(Exercise): Write the material out again, line by line, exactly as it is.

(Excerpted data):
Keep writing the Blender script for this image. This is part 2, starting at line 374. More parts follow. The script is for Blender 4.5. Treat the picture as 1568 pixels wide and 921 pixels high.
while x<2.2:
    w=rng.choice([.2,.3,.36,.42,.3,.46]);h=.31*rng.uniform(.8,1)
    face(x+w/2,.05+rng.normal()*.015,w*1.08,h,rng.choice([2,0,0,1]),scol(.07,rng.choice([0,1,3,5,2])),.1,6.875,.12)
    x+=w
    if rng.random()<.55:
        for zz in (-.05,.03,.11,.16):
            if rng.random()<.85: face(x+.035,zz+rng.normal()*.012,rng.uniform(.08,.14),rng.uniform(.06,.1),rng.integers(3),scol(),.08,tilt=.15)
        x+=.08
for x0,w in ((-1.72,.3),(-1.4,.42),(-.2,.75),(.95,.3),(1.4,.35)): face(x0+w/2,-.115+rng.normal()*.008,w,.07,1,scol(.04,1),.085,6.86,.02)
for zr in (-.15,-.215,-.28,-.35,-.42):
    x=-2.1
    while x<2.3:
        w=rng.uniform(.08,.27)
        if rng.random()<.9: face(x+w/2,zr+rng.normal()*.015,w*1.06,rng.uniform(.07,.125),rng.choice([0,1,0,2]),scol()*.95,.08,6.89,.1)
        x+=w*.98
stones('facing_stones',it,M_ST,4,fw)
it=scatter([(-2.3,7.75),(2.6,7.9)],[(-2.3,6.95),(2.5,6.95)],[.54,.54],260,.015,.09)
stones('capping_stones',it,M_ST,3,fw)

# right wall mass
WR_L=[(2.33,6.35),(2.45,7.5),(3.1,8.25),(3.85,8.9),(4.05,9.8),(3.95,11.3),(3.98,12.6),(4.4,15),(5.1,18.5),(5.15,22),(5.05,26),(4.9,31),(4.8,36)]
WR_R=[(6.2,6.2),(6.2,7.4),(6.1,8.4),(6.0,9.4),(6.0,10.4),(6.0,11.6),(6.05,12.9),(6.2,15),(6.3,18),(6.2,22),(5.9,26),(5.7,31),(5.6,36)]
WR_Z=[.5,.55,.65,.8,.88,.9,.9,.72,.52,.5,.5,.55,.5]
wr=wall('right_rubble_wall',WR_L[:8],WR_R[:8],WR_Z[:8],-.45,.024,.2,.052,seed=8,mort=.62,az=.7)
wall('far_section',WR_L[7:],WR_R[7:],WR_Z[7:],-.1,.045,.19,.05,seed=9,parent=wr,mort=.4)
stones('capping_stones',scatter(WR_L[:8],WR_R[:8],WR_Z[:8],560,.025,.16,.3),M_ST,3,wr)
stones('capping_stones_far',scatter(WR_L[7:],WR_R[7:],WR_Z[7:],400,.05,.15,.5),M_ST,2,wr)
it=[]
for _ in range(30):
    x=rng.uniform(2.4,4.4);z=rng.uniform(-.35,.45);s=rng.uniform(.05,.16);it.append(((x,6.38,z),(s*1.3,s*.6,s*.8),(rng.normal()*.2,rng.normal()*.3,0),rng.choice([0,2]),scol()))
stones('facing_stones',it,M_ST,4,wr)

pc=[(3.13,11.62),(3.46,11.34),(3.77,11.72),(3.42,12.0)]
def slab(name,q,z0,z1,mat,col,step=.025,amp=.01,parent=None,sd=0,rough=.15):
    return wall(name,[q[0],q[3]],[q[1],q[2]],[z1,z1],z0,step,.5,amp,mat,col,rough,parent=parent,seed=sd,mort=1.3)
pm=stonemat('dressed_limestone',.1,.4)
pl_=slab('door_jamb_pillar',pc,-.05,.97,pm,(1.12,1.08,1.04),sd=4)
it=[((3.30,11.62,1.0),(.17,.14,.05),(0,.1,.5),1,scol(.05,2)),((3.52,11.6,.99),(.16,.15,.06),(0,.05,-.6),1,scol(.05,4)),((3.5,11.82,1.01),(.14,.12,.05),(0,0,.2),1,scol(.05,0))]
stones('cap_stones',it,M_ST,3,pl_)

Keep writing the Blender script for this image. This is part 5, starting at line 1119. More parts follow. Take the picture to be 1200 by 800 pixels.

(The output):
Keep writing the Blender script for this image. This is part 2, starting at line 374. More parts follow. The script is for Blender 4.5. Treat the picture as 1568 pixels wide and 921 pixels high.
while x<2.2:
    w=rng.choice([.2,.3,.36,.42,.3,.46]);h=.31*rng.uniform(.8,1)
    face(x+w/2,.05+rng.normal()*.015,w*1.08,h,rng.choice([2,0,0,1]),scol(.07,rng.choice([0,1,3,5,2])),.1,6.875,.12)
    x+=w
    if rng.random()<.55:
        for zz in (-.05,.03,.11,.16):
            if rng.random()<.85: face(x+.035,zz+rng.normal()*.012,rng.uniform(.08,.14),rng.uniform(.06,.1),rng.integers(3),scol(),.08,tilt=.15)
        x+=.08
for x0,w in ((-1.72,.3),(-1.4,.42),(-.2,.75),(.95,.3),(1.4,.35)): face(x0+w/2,-.115+rng.normal()*.008,w,.07,1,scol(.04,1),.085,6.86,.02)
for zr in (-.15,-.215,-.28,-.35,-.42):
    x=-2.1
    while x<2.3:
        w=rng.uniform(.08,.27)
        if rng.random()<.9: face(x+w/2,zr+rng.normal()*.015,w*1.06,rng.uniform(.07,.125),rng.choice([0,1,0,2]),scol()*.95,.08,6.89,.1)
        x+=w*.98
stones('facing_stones',it,M_ST,4,fw)
it=scatter([(-2.3,7.75),(2.6,7.9)],[(-2.3,6.95),(2.5,6.95)],[.54,.54],260,.015,.09)
stones('capping_stones',it,M_ST,3,fw)

# right wall mass
WR_L=[(2.33,6.35),(2.45,7.5),(3.1,8.25),(3.85,8.9),(4.05,9.8),(3.95,11.3),(3.98,12.6),(4.4,15),(5.1,18.5),(5.15,22),(5.05,26),(4.9,31),(4.8,36)]
WR_R=[(6.2,6.2),(6.2,7.4),(6.1,8.4),(6.0,9.4),(6.0,10.4),(6.0,11.6),(6.05,12.9),(6.2,15),(6.3,18),(6.2,22),(5.9,26),(5.7,31),(5.6,36)]
WR_Z=[.5,.55,.65,.8,.88,.9,.9,.72,.52,.5,.5,.55,.5]
wr=wall('right_rubble_wall',WR_L[:8],WR_R[:8],WR_Z[:8],-.45,.024,.2,.052,seed=8,mort=.62,az=.7)
wall('far_section',WR_L[7:],WR_R[7:],WR_Z[7:],-.1,.045,.19,.05,seed=9,parent=wr,mort=.4)
stones('capping_stones',scatter(WR_L[:8],WR_R[:8],WR_Z[:8],560,.025,.16,.3),M_ST,3,wr)
stones('capping_stones_far',scatter(WR_L[7:],WR_R[7:],WR_Z[7:],400,.05,.15,.5),M_ST,2,wr)
it=[]
for _ in range(30):
    x=rng.uniform(2.4,4.4);z=rng.uniform(-.35,.45);s=rng.uniform(.05,.16);it.append(((x,6.38,z),(s*1.3,s*.6,s*.8),(rng.normal()*.2,rng.normal()*.3,0),rng.choice([0,2]),scol()))
stones('facing_stones',it,M_ST,4,wr)

pc=[(3.13,11.62),(3.46,11.34),(3.77,11.72),(3.42,12.0)]
def slab(name,q,z0,z1,mat,col,step=.025,amp=.01,parent=None,sd=0,rough=.15):
    return wall(name,[q[0],q[3]],[q[1],q[2]],[z1,z1],z0,step,.5,amp,mat,col,rough,parent=parent,seed=sd,mort=1.3)
pm=stonemat('dressed_limestone',.1,.4)
pl_=slab('door_jamb_pillar',pc,-.05,.97,pm,(1.12,1.08,1.04),sd=4)
it=[((3.30,11.62,1.0),(.17,.14,.05),(0,.1,.5),1,scol(.05,2)),((3.52,11.6,.99),(.16,.15,.06),(0,.05,-.6),1,scol(.05,4)),((3.5,11.82,1.01),(.14,.12,.05),(0,0,.2),1,scol(.05,0))]
stones('cap_stones',it,M_ST,3,pl_)

Keep writing the Blender script for this image. This is part 5, starting at line 1119. More parts follow. Take the picture to be 1200 by 800 pixels.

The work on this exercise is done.